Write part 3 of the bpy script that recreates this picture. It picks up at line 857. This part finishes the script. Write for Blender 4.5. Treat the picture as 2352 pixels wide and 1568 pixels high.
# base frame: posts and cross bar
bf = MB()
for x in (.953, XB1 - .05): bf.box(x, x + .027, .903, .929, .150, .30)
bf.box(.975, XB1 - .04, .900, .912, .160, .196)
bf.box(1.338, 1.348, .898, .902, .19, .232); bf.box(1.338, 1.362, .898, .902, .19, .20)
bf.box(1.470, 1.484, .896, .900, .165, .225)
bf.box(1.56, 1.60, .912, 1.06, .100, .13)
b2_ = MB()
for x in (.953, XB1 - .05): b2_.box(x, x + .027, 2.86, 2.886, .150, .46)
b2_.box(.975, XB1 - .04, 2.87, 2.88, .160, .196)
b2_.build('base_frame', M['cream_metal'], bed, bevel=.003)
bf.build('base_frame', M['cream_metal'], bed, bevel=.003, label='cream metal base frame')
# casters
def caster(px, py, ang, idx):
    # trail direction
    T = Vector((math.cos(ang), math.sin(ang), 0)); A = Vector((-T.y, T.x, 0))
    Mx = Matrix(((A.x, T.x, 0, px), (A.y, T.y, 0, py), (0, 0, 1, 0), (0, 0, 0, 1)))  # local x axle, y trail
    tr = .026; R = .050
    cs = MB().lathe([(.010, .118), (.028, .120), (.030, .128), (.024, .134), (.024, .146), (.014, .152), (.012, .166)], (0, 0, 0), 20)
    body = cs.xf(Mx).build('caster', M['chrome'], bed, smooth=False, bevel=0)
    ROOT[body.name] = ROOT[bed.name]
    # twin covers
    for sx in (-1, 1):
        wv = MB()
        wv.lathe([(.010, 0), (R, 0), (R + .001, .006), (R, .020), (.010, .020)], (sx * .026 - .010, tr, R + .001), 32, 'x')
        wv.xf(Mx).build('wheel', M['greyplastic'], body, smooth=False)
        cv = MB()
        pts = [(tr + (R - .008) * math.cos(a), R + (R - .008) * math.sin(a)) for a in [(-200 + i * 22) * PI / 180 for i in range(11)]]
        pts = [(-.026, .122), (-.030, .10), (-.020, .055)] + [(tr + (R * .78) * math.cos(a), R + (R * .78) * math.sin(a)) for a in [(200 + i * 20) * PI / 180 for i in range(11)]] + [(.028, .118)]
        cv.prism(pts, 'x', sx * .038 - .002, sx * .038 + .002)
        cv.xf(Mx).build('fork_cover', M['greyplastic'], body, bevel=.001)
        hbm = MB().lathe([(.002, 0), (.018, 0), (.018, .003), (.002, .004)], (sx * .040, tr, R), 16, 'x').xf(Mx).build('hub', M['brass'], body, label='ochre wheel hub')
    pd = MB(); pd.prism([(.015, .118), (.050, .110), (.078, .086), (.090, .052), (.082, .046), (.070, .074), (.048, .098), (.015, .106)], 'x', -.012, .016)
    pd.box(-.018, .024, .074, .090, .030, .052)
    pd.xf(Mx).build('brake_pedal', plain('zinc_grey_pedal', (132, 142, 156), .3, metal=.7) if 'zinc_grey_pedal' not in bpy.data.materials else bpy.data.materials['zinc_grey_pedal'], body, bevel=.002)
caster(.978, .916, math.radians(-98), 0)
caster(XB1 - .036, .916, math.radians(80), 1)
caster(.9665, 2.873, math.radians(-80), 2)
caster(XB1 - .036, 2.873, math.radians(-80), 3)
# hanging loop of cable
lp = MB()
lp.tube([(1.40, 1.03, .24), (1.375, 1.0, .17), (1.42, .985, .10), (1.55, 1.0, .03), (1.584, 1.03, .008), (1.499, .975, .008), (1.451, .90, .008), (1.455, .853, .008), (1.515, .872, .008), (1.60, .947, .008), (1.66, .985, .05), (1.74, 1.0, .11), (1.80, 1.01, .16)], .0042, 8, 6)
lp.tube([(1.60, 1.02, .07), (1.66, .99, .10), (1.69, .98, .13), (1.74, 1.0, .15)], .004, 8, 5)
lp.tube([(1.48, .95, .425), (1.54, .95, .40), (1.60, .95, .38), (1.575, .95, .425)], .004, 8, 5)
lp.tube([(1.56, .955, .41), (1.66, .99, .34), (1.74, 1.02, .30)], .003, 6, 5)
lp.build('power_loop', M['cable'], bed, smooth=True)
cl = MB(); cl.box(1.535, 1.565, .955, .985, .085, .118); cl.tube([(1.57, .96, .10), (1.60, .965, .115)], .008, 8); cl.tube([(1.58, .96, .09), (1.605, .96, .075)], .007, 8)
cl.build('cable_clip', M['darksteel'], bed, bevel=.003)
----
## Task prompt
Give back the whole listing, word for word.

## Task answer
Write part 3 of the bpy script that recreates this picture. It picks up at line 857. This part finishes the script. Write for Blender 4.5. Treat the picture as 2352 pixels wide and 1568 pixels high.
# base frame: posts and cross bar
bf = MB()
for x in (.953, XB1 - .05): bf.box(x, x + .027, .903, .929, .150, .30)
bf.box(.975, XB1 - .04, .900, .912, .160, .196)
bf.box(1.338, 1.348, .898, .902, .19, .232); bf.box(1.338, 1.362, .898, .902, .19, .20)
bf.box(1.470, 1.484, .896, .900, .165, .225)
bf.box(1.56, 1.60, .912, 1.06, .100, .13)
b2_ = MB()
for x in (.953, XB1 - .05): b2_.box(x, x + .027, 2.86, 2.886, .150, .46)
b2_.box(.975, XB1 - .04, 2.87, 2.88, .160, .196)
b2_.build('base_frame', M['cream_metal'], bed, bevel=.003)
bf.build('base_frame', M['cream_metal'], bed, bevel=.003, label='cream metal base frame')
# casters
def caster(px, py, ang, idx):
    # trail direction
    T = Vector((math.cos(ang), math.sin(ang), 0)); A = Vector((-T.y, T.x, 0))
    Mx = Matrix(((A.x, T.x, 0, px), (A.y, T.y, 0, py), (0, 0, 1, 0), (0, 0, 0, 1)))  # local x axle, y trail
    tr = .026; R = .050
    cs = MB().lathe([(.010, .118), (.028, .120), (.030, .128), (.024, .134), (.024, .146), (.014, .152), (.012, .166)], (0, 0, 0), 20)
    body = cs.xf(Mx).build('caster', M['chrome'], bed, smooth=False, bevel=0)
    ROOT[body.name] = ROOT[bed.name]
    # twin covers
    for sx in (-1, 1):
        wv = MB()
        wv.lathe([(.010, 0), (R, 0), (R + .001, .006), (R, .020), (.010, .020)], (sx * .026 - .010, tr, R + .001), 32, 'x')
        wv.xf(Mx).build('wheel', M['greyplastic'], body, smooth=False)
        cv = MB()
        pts = [(tr + (R - .008) * math.cos(a), R + (R - .008) * math.sin(a)) for a in [(-200 + i * 22) * PI / 180 for i in range(11)]]
        pts = [(-.026, .122), (-.030, .10), (-.020, .055)] + [(tr + (R * .78) * math.cos(a), R + (R * .78) * math.sin(a)) for a in [(200 + i * 20) * PI / 180 for i in range(11)]] + [(.028, .118)]
        cv.prism(pts, 'x', sx * .038 - .002, sx * .038 + .002)
        cv.xf(Mx).build('fork_cover', M['greyplastic'], body, bevel=.001)
        hbm = MB().lathe([(.002, 0), (.018, 0), (.018, .003), (.002, .004)], (sx * .040, tr, R), 16, 'x').xf(Mx).build('hub', M['brass'], body, label='ochre wheel hub')
    pd = MB(); pd.prism([(.015, .118), (.050, .110), (.078, .086), (.090, .052), (.082, .046), (.070, .074), (.048, .098), (.015, .106)], 'x', -.012, .016)
    pd.box(-.018, .024, .074, .090, .030, .052)
    pd.xf(Mx).build('brake_pedal', plain('zinc_grey_pedal', (132, 142, 156), .3, metal=.7) if 'zinc_grey_pedal' not in bpy.data.materials else bpy.data.materials['zinc_grey_pedal'], body, bevel=.002)
caster(.978, .916, math.radians(-98), 0)
caster(XB1 - .036, .916, math.radians(80), 1)
caster(.9665, 2.873, math.radians(-80), 2)
caster(XB1 - .036, 2.873, math.radians(-80), 3)
# hanging loop of cable
lp = MB()
lp.tube([(1.40, 1.03, .24), (1.375, 1.0, .17), (1.42, .985, .10), (1.55, 1.0, .03), (1.584, 1.03, .008), (1.499, .975, .008), (1.451, .90, .008), (1.455, .853, .008), (1.515, .872, .008), (1.60, .947, .008), (1.66, .985, .05), (1.74, 1.0, .11), (1.80, 1.01, .16)], .0042, 8, 6)
lp.tube([(1.60, 1.02, .07), (1.66, .99, .10), (1.69, .98, .13), (1.74, 1.0, .15)], .004, 8, 5)
lp.tube([(1.48, .95, .425), (1.54, .95, .40), (1.60, .95, .38), (1.575, .95, .425)], .004, 8, 5)
lp.tube([(1.56, .955, .41), (1.66, .99, .34), (1.74, 1.02, .30)], .003, 6, 5)
lp.build('power_loop', M['cable'], bed, smooth=True)
cl = MB(); cl.box(1.535, 1.565, .955, .985, .085, .118); cl.tube([(1.57, .96, .10), (1.60, .965, .115)], .008, 8); cl.tube([(1.58, .96, .09), (1.605, .96, .075)], .007, 8)
cl.build('cable_clip', M['darksteel'], bed, bevel=.003)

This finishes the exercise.